As I argue in a new book titled “Conscience and Power,” the culture of the West from the time of the invasion of Rome by Goths in 410 AD through our time demands an ordered society. The demand for order is not absolute since there are limits on political power that are based on our uniquely “Western” consciousness of Justice.

I became aware of how much alive that central concept of our lives as Americans is—of all places–in a movie theater in Mall of America.  During the movie “Superman,” the audience erupted in cheers and applause when they heard the words “truth, justice and the American way.”

There are “rights,” but what is right is not a mere human creation; there is “right by nature” and what Cicero called “natural law.”

That consciousness became central to “the West” through the recovery of classical Greek philosophy of Plato and Aristotle in the 13th Century, and their influence was felt in the great universities of that time–so long ago—unlike “higher education” today.

Early “university” education was the outgrowth of “monastic” religious orders and Popes who supported them during the era of “First Europe.”

●There were Monastic Orders: Eremites, Benedictine, Cluniac, Dominican, Franciscan, Cistercian, Carthusian.

●There were Popes: Gregory I, Gregory II, Leo III, Sylvester II, Leo IX, Paschal II, Gregory VII, Urban II, Calixtus VII, Adrian IV.

And there were Church Councils:
Nicea (325 AD), adopted the Nicene Creed
Second Council of Nicea (787), repudiated Iconoclasm
First Lateran Council (1123}, investiture of Bishops
Second Lateran Council (117), addressed clerical discipline
Third Lateran Council (1179}, restricted election of Popes to Cardinals
Fourth Lateran Council (1214), established seven Sacraments

When the order imposed by the Roman Legions was no more, an entirely new order developed. In France the University of Paris was “chartered in 1200 by King Philip II of France and recognised in 1215 by Pope Innocent III.”  Thirty years later, in 1245, Thomas Aquinas was sent to study at the Faculty of the Arts at the University of Paris where he oriented Christian philosophy in “ratio,” reason, as articulated by Aristotle.

In England as early as 1277, a house of study was founded “to provide a place of learning for monks studying Theology in Oxford. St. Benedict’s Oxford – later known as Gloucester College – was founded in 1283.”

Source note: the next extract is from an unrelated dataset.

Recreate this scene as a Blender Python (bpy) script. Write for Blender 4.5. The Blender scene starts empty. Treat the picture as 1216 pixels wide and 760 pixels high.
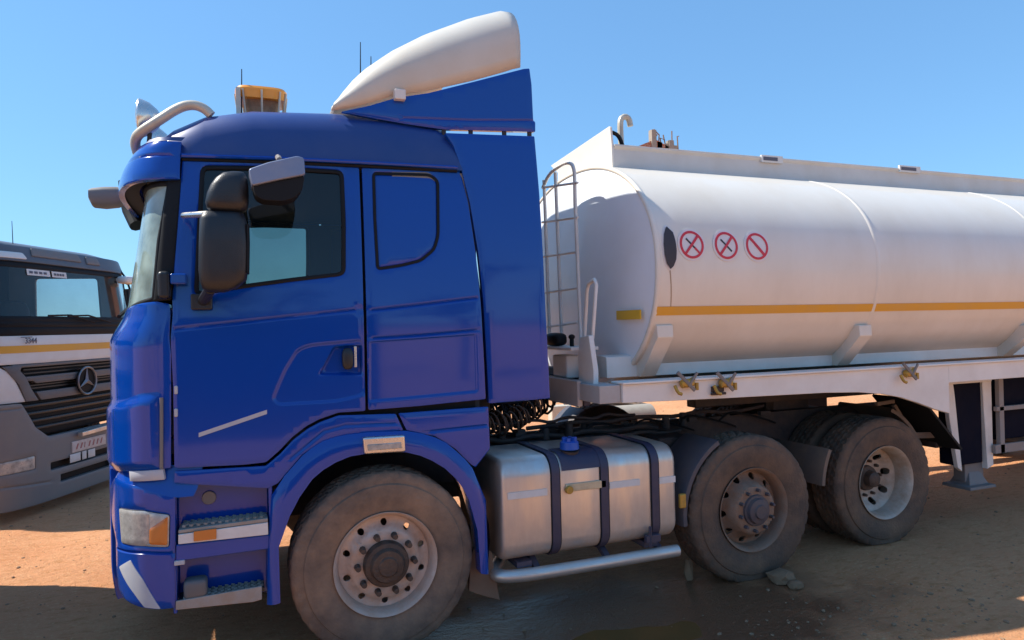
import bpy, bmesh, math, random
import numpy as np
from mathutils import Vector, Matrix, noise
from mathutils.geometry import delaunay_2d_cdt
random.seed(7); np.random.seed(7)
R_ = math.radians
sc = bpy.context.scene
col = sc.collection

# ------------------------------------------------------------------ camera
FOC, YAW, PIT, ROL = 816.6, 0.37312, 0.0071, -0.02277      # focal length in pixels of a 1216 wide picture
CAM = np.array([-0.7433, -3.9665, 1.8579])
FW = np.array([math.sin(YAW)*math.cos(PIT), math.cos(YAW)*math.cos(PIT), math.sin(PIT)])
_R = np.array([math.cos(YAW), -math.sin(YAW), 0.0]); _U = np.cross(_R, FW)
RT = _R*math.cos(ROL)+_U*math.sin(ROL); UP = -_R*math.sin(ROL)+_U*math.cos(ROL)
cd = bpy.data.cameras.new('camera'); cam = bpy.data.objects.new('camera', cd); col.objects.link(cam)
cd.sensor_width = 36; cd.lens = 36*FOC/1216; cd.clip_start = .05; cd.clip_end = 6000
m = Matrix.Identity(4)
for i in range(3):
    m[i][0] = RT[i]; m[i][1] = UP[i]; m[i][2] = -FW[i]; m[i][3] = CAM[i]
cam.matrix_world = m
sc.camera = cam
# ------------------------------------------------------------------ light
SUN = Vector((-.76, .37, 1.0)).normalized()                 # towards the sun
EL = math.asin(SUN.z)
w = bpy.data.worlds.new('World'); sc.world = w; w.use_nodes = True
nt = w.node_tree; bg = nt.nodes['Background']
sky = nt.nodes.new('ShaderNodeTexSky'); sky.sky_type = 'NISHITA'; sky.sun_disc = False
sky.sun_elevation = EL; sky.sun_rotation = math.atan2(SUN.x, SUN.y)
sky.altitude = 0; sky.air_density = 1.15; sky.dust_density = .0; sky.ozone_density = 1.6
gm = nt.nodes.new('ShaderNodeGamma'); gm.inputs[1].default_value = .55       # even, clean blue: the whole dome alike
tn_ = nt.nodes.new('ShaderNodeMix'); tn_.data_type = 'RGBA'; tn_.blend_type = 'MULTIPLY'; tn_.inputs[0].default_value = 1; tn_.inputs[7].default_value = (.57, .99, 1.44, 1)
nt.links.new(sky.outputs[0], gm.inputs[0]); nt.links.new(gm.outputs[0], tn_.inputs[6]); nt.links.new(tn_.outputs[2], bg.inputs[0]); bg.inputs[1].default_value = .120
sl = bpy.data.lights.new('sun', 'SUN'); sl.energy = 3.15; sl.angle = R_(.55); sl.color = (1, .94, .84)
so = bpy.data.objects.new('sun', sl); col.objects.link(so)
so.rotation_euler = SUN.to_track_quat('Z', 'Y').to_euler()
sc.view_settings.view_transform = 'Standard'; sc.view_settings.look = 'None'
sc.view_settings.exposure = 1.20; sc.view_settings.gamma = 1

# ------------------------------------------------------------------ materials
MATS = {}
def mat(name, color, rough=.5, metal=0., coat=0., dirt=None, dirt_amt=0., dscale=3., bump=0., bscale=40., grime_low=None, spec=.5, streak=0.):
    if name in MATS: return MATS[name]
    M = bpy.data.materials.new(name); M.use_nodes = True; N = M.node_tree.nodes; L = M.node_tree.links
    P = N['Principled BSDF']; P.inputs['Roughness'].default_value = rough; P.inputs['Metallic'].default_value = metal
    P.inputs['Specular IOR Level'].default_value = spec
    P.inputs['Coat Weight'].default_value = coat; P.inputs['Coat Roughness'].default_value = .06
    P.inputs['Base Color'].default_value = (*color, 1)
    geo = N.new('ShaderNodeNewGeometry')
    if dirt is not None:
        nz = N.new('ShaderNodeTexNoise'); nz.inputs['Scale'].default_value = dscale; nz.inputs['Detail'].default_value = 8; nz.inputs['Roughness'].default_value = .65
        mp = N.new('ShaderNodeMapping'); mp.inputs['Scale'].default_value = (1, 1, 1-.85*streak)
        L.new(geo.outputs['Position'], mp.inputs[0]); L.new(mp.outputs[0], nz.inputs['Vector'])
        cr = N.new('ShaderNodeMapRange'); cr.inputs['From Min'].default_value = .38; cr.inputs['From Max'].default_value = .72
        cr.inputs['To Min'].default_value = dirt_amt*.25; cr.inputs['To Max'].default_value = dirt_amt
        L.new(nz.outputs[0], cr.inputs[0]); fac = cr.outputs[0]
        if grime_low:
            sp = N.new('ShaderNodeSeparateXYZ'); L.new(geo.outputs['Position'], sp.inputs[0])
            g = N.new('ShaderNodeMapRange'); g.inputs['From Min'].default_value = grime_low[0]; g.inputs['From Max'].default_value = grime_low[1]
            g.inputs['To Min'].default_value = grime_low[2]; g.inputs['To Max'].default_value = 0
            L.new(sp.outputs[2], g.inputs[0])
            n2 = N.new('ShaderNodeTexNoise'); n2.inputs['Scale'].default_value = dscale*3; n2.inputs['Detail'].default_value = 6; L.new(geo.outputs['Position'], n2.inputs['Vector'])
            mu = N.new('ShaderNodeMath'); mu.operation = 'MULTIPLY'; L.new(g.outputs[0], mu.inputs[0]); L.new(n2.outputs[0], mu.inputs[1])
            ad = N.new('ShaderNodeMath'); ad.operation = 'ADD'; ad.use_clamp = True; L.new(mu.outputs[0], ad.inputs[0]); L.new(fac, ad.inputs[1]); fac = ad.outputs[0]
        mx = N.new('ShaderNodeMix'); mx.data_type = 'RGBA'; mx.inputs[6].default_value = (*color, 1); mx.inputs[7].default_value = (*dirt, 1)
        L.new(fac, mx.inputs[0]); L.new(mx.outputs[2], P.inputs['Base Color'])
        rr = N.new('ShaderNodeMapRange'); rr.inputs['To Min'].default_value = rough; rr.inputs['To Max'].default_value = max(rough, .85)
        L.new(fac, rr.inputs[0]); L.new(rr.outputs[0], P.inputs['Roughness'])
        if metal:
            mm = N.new('ShaderNodeMapRange'); mm.inputs['To Min'].default_value = metal; mm.inputs['To Max'].default_value = 0
            L.new(fac, mm.inputs[0]); L.new(mm.outputs[0], P.inputs['Metallic'])
        if coat:
            cc = N.new('ShaderNodeMapRange'); cc.inputs['To Min'].default_value = coat; cc.inputs['To Max'].default_value = 0
            L.new(fac, cc.inputs[0]); L.new(cc.outputs[0], P.inputs['Coat Weight'])
    if bump:
        b = N.new('ShaderNodeBump'); b.inputs['Strength'].default_value = bump; b.inputs['Distance'].default_value = .01
        nb = N.new('ShaderNodeTexNoise'); nb.inputs['Scale'].default_value = bscale; nb.inputs['Detail'].default_value = 5
        L.new(geo.outputs['Position'], nb.inputs['Vector']); L.new(nb.outputs[0], b.inputs['Height']); L.new(b.outputs[0], P.inputs['Normal'])
    MATS[name] = M; return M
def glass(name, tint, refl_rough=.02, opac=.0, body=(.02, .03, .03), dust_sheen=0.):
    M = bpy.data.materials.new(name); M.use_nodes = True; N = M.node_tree.nodes; L = M.node_tree.links
    N.clear(); out = N.new('ShaderNodeOutputMaterial'); tr = N.new('ShaderNodeBsdfTransparent'); tr.inputs[0].default_value = (*tint, 1)
    gl = N.new('ShaderNodeBsdfGlossy'); gl.inputs['Roughness'].default_value = refl_rough
    lw = N.new('ShaderNodeFresnel'); lw.inputs['IOR'].default_value = 1.6
    mx = N.new('ShaderNodeMixShader'); L.new(lw.outputs[0], mx.inputs[0]); 
    df = N.new('ShaderNodeBsdfDiffuse'); df.inputs[0].default_value = (*body, 1)
    m2 = N.new('ShaderNodeMixShader'); L.new(tr.outputs[0], m2.inputs[1]); L.new(df.outputs[0], m2.inputs[2])
    geo = N.new('ShaderNodeNewGeometry'); nz = N.new('ShaderNodeTexNoise'); nz.inputs['Scale'].default_value = 4; nz.inputs['Detail'].default_value = 7
    L.new(geo.outputs['Position'], nz.inputs['Vector'])
    mr = N.new('ShaderNodeMapRange'); mr.inputs['From Min'].default_value = .35; mr.inputs['From Max'].default_value = .7
    mr.inputs['To Min'].default_value = opac; mr.inputs['To Max'].default_value = opac+dust_sheen; L.new(nz.outputs[0], mr.inputs[0]); L.new(mr.outputs[0], m2.inputs[0])
    L.new(m2.outputs[0], mx.inputs[1]); L.new(gl.outputs[0], mx.inputs[2]); L.new(mx.outputs[0], out.inputs[0])
    MATS[name] = M; return M
DUST = (.30, .19, .11)
mat('blue_paint', (.0005, .054, .35), .17, .0, .85, (.05, .06, .12), .04, 1.6, spec=.15, grime_low=(.4, 1.2, .22), bump=.06, bscale=2.2)
mat('blue_roof', (.001, .036, .20), .45, 0, .25, (.44, .40, .38), .05, 2.2, grime_low=(3.19, 3.13, 1.7))
mat('navy', (.013, .023, .07), .5, 0, .05, DUST, .12, 5., grime_low=(.3, 1., .25))
mat('navy_dark', (.005, .007, .018), .7, 0, 0, DUST, .03, 5., spec=.04)
mat('tank_white', (.82, .77, .68), .34, 0, .4, (.50, .40, .28), .34, 2.0, grime_low=(1.2, 2.1, .42), streak=.7, bump=.12, bscale=2.5)
mat('frame_white', (.82, .81, .77), .42, 0, .2, (.45, .34, .25), .30, 3., grime_low=(.8, 1.6, .3))
mat('white_plain', (.75, .75, .72), .4, 0, .2, (.5, .42, .34), .35, 3.)
mat('deflector_cream', (.62, .59, .52), .42, 0, .2, (.45, .38, .28), .45, 2.5)
mat('rubber', (.045, .040, .036), .82, 0, 0, (.24, .14, .08), .75, 5., bump=.5, bscale=60)
mat('rubber_muddy', (.055, .048, .045), .85, 0, 0, (.34, .22, .14), 1., 3., bump=.5, bscale=60)
mat('seal', (.010, .011, .013), .6, spec=.2)
mat('black_plastic', (.009, .012, .017), .36, 0, 0, (.10, .09, .08), .14, 6., bump=.15, bscale=200)
mat('grey_plastic', (.16, .16, .165), .5, 0, 0, (.28, .20, .14), .5, 4.)
mat('chassis_dark', (.018, .021, .03), .6, .2, 0, (.14, .09, .06), .6, 7., bump=.4, bscale=30)
mat('hub_dark', (.035, .034, .036), .5, .4, 0, (.20, .12, .07), .6, 9., bump=.5, bscale=80)
mat('hub_blue', (.05, .058, .085), .5, .2, 0, (.2, .13, .08), .5, 14.)
mat('rim_rust', (.60, .55, .50), .40, .3, 0, (.42, .22, .11), .85, 4., bump=.3, bscale=90)
mat('rim_brown', (.24, .19, .15), .55, .2, 0, (.24, .12, .06), .9, 9., bump=.4, bscale=90)
mat('rim_silver', (.58, .53, .46), .36, .4, 0, (.34, .21, .12), 1., 6., bump=.2, bscale=90)
mat('steel', (.68, .67, .64), .24, .95, 0, (.45, .29, .16), .48, 6., grime_low=(.3, .75, .7), streak=.93, bump=.08, bscale=9)
mat('chrome', (.75, .74, .72), .18, 1., 0, (.35, .28, .2), .3, 8.)
mat('alu_tread', (.33, .33, .32), .6, .0, 0, DUST, .7, 9.)
mat('aluminium', (.62, .62, .6), .35, .8, 0, (.4, .3, .2), .4, 4.)
mat('tube_cream', (.62, .58, .48), .35, .3, 0, (.3, .25, .18), .5, 8.)
mat('lens', (.62, .61, .57), .12, .3, .7, (.10, .085, .07), .8, 16.)
mat('lens_orange', (.55, .17, .03), .2, 0, .6)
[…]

Many Americans today will consider the justice of abortion from that tradition. Others will react from their experience living in a secular nation.

Once, when teaching a class in Constitutional Law, a Catholic student was so upset by my dispassionate explanation of Roe v. Wade that she burst into anger and tears. “Abortion is murder,” she shouted.

If you disagree with her, you can appreciate how fragile is American civil society in the 21st Century.